**Task instructions:** Are you able to retype all the records below exactly?
----- Data rows
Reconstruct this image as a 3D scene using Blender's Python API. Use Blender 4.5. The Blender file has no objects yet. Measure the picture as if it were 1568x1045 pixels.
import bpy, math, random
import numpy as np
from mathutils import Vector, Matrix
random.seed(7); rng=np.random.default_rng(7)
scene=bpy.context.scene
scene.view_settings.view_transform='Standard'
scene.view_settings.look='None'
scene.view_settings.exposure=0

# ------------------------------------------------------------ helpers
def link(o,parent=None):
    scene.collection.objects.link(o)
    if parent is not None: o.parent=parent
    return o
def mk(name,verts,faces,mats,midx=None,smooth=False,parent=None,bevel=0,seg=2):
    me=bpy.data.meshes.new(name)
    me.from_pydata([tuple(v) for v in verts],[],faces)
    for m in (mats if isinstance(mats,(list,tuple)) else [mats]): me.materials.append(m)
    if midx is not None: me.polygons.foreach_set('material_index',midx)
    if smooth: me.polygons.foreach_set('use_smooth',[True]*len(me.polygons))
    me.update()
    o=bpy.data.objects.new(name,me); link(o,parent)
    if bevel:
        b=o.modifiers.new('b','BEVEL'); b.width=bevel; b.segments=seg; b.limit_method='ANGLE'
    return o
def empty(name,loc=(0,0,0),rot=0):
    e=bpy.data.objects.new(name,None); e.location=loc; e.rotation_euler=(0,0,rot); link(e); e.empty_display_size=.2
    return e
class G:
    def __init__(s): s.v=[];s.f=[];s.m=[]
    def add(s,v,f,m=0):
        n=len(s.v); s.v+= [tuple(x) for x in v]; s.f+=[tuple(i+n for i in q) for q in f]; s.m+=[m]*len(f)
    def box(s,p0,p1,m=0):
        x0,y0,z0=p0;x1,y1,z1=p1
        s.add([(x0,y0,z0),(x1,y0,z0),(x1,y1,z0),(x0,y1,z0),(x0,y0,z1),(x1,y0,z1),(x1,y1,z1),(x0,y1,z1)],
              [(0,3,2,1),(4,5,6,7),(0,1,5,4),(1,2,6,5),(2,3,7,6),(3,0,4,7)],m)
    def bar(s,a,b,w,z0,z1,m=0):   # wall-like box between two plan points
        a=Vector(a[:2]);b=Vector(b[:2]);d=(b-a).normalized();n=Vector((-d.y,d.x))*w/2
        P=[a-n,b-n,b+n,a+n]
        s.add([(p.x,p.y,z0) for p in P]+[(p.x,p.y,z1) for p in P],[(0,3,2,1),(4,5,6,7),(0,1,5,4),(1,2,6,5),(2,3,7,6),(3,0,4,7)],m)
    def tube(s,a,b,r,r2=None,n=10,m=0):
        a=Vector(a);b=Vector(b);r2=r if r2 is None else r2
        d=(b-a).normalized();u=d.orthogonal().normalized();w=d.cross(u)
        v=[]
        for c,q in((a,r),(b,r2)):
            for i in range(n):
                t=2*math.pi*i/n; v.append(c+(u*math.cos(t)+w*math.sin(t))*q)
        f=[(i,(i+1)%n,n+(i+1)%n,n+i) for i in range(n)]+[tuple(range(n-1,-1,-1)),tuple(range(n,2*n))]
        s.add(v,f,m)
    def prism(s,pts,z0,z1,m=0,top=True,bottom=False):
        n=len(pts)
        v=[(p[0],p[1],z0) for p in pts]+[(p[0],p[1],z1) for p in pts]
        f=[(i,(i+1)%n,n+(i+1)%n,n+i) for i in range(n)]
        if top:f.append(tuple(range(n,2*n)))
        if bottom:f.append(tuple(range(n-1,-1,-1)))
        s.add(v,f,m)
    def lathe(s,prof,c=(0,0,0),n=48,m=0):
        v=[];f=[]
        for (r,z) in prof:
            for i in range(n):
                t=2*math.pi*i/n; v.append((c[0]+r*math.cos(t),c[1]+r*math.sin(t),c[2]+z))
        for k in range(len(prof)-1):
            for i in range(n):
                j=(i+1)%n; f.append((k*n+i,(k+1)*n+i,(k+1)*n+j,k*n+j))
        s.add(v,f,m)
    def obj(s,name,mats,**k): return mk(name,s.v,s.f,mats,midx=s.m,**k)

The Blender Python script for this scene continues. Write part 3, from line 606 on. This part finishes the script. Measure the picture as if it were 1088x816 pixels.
----------
**Solution:**
Reconstruct this image as a 3D scene using Blender's Python API. Use Blender 4.5. The Blender file has no objects yet. Measure the picture as if it were 1568x1045 pixels.
import bpy, math, random
import numpy as np
from mathutils import Vector, Matrix
random.seed(7); rng=np.random.default_rng(7)
scene=bpy.context.scene
scene.view_settings.view_transform='Standard'
scene.view_settings.look='None'
scene.view_settings.exposure=0

# ------------------------------------------------------------ helpers
def link(o,parent=None):
    scene.collection.objects.link(o)
    if parent is not None: o.parent=parent
    return o
def mk(name,verts,faces,mats,midx=None,smooth=False,parent=None,bevel=0,seg=2):
    me=bpy.data.meshes.new(name)
    me.from_pydata([tuple(v) for v in verts],[],faces)
    for m in (mats if isinstance(mats,(list,tuple)) else [mats]): me.materials.append(m)
    if midx is not None: me.polygons.foreach_set('material_index',midx)
    if smooth: me.polygons.foreach_set('use_smooth',[True]*len(me.polygons))
    me.update()
    o=bpy.data.objects.new(name,me); link(o,parent)
    if bevel:
        b=o.modifiers.new('b','BEVEL'); b.width=bevel; b.segments=seg; b.limit_method='ANGLE'
    return o
def empty(name,loc=(0,0,0),rot=0):
    e=bpy.data.objects.new(name,None); e.location=loc; e.rotation_euler=(0,0,rot); link(e); e.empty_display_size=.2
    return e
class G:
    def __init__(s): s.v=[];s.f=[];s.m=[]
    def add(s,v,f,m=0):
        n=len(s.v); s.v+= [tuple(x) for x in v]; s.f+=[tuple(i+n for i in q) for q in f]; s.m+=[m]*len(f)
    def box(s,p0,p1,m=0):
        x0,y0,z0=p0;x1,y1,z1=p1
        s.add([(x0,y0,z0),(x1,y0,z0),(x1,y1,z0),(x0,y1,z0),(x0,y0,z1),(x1,y0,z1),(x1,y1,z1),(x0,y1,z1)],
              [(0,3,2,1),(4,5,6,7),(0,1,5,4),(1,2,6,5),(2,3,7,6),(3,0,4,7)],m)
    def bar(s,a,b,w,z0,z1,m=0):   # wall-like box between two plan points
        a=Vector(a[:2]);b=Vector(b[:2]);d=(b-a).normalized();n=Vector((-d.y,d.x))*w/2
        P=[a-n,b-n,b+n,a+n]
        s.add([(p.x,p.y,z0) for p in P]+[(p.x,p.y,z1) for p in P],[(0,3,2,1),(4,5,6,7),(0,1,5,4),(1,2,6,5),(2,3,7,6),(3,0,4,7)],m)
    def tube(s,a,b,r,r2=None,n=10,m=0):
        a=Vector(a);b=Vector(b);r2=r if r2 is None else r2
        d=(b-a).normalized();u=d.orthogonal().normalized();w=d.cross(u)
        v=[]
        for c,q in((a,r),(b,r2)):
            for i in range(n):
                t=2*math.pi*i/n; v.append(c+(u*math.cos(t)+w*math.sin(t))*q)
        f=[(i,(i+1)%n,n+(i+1)%n,n+i) for i in range(n)]+[tuple(range(n-1,-1,-1)),tuple(range(n,2*n))]
        s.add(v,f,m)
    def prism(s,pts,z0,z1,m=0,top=True,bottom=False):
        n=len(pts)
        v=[(p[0],p[1],z0) for p in pts]+[(p[0],p[1],z1) for p in pts]
        f=[(i,(i+1)%n,n+(i+1)%n,n+i) for i in range(n)]
        if top:f.append(tuple(range(n,2*n)))
        if bottom:f.append(tuple(range(n-1,-1,-1)))
        s.add(v,f,m)
    def lathe(s,prof,c=(0,0,0),n=48,m=0):
        v=[];f=[]
        for (r,z) in prof:
            for i in range(n):
                t=2*math.pi*i/n; v.append((c[0]+r*math.cos(t),c[1]+r*math.sin(t),c[2]+z))
        for k in range(len(prof)-1):
            for i in range(n):
                j=(i+1)%n; f.append((k*n+i,(k+1)*n+i,(k+1)*n+j,k*n+j))
        s.add(v,f,m)
    def obj(s,name,mats,**k): return mk(name,s.v,s.f,mats,midx=s.m,**k)

The Blender Python script for this scene continues. Write part 3, from line 606 on. This part finishes the script. Measure the picture as if it were 1088x816 pixels.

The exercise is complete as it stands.